SUPPLIED DATA
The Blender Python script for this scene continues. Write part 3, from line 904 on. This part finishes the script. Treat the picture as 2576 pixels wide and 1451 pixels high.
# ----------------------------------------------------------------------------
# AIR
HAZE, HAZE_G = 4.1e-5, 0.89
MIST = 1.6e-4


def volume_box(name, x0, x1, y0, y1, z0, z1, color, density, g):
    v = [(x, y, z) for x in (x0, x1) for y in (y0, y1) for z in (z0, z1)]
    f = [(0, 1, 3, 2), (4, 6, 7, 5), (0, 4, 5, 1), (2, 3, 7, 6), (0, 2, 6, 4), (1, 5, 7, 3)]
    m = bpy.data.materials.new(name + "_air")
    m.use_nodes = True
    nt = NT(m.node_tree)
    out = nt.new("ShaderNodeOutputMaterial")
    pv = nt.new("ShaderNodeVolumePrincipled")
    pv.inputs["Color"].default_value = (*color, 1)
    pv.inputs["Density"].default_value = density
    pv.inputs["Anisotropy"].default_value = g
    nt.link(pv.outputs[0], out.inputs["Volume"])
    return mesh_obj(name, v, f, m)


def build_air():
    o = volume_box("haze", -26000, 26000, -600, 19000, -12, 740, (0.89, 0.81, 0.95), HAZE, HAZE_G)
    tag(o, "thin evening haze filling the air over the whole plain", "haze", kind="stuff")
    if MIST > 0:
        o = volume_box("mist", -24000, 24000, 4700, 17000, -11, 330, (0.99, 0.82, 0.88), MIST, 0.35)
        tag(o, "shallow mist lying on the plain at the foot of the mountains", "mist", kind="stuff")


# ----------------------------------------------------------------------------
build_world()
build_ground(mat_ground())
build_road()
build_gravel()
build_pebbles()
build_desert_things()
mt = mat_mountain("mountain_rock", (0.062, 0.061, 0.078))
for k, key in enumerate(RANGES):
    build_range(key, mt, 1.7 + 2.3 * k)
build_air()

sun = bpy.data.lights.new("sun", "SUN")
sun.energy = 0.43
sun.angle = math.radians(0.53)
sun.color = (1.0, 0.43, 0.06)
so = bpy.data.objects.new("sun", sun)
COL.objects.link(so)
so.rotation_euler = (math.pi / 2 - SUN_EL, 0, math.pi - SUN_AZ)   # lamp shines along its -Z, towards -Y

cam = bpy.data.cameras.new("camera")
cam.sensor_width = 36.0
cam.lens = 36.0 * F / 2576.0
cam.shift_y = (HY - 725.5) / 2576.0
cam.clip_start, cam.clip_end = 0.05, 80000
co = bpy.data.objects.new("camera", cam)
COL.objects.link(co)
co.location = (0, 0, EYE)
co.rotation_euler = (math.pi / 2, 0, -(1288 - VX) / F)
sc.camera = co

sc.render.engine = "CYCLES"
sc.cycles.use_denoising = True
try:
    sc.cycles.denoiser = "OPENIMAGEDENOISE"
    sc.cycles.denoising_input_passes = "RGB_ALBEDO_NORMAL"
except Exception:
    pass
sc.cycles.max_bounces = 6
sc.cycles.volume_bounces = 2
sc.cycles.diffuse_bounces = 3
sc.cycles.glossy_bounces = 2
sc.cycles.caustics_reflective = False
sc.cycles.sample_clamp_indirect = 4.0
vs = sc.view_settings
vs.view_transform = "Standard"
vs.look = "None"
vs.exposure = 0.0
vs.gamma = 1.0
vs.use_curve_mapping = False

EXERCISE DETAILS
Only the lines from the top of the data through the line that contains "MIST = 1.6e-4" should be quoted, exactly as they stand.

THE COMPLETED TASK
The Blender Python script for this scene continues. Write part 3, from line 904 on. This part finishes the script. Treat the picture as 2576 pixels wide and 1451 pixels high.
# ----------------------------------------------------------------------------
# AIR
HAZE, HAZE_G = 4.1e-5, 0.89
MIST = 1.6e-4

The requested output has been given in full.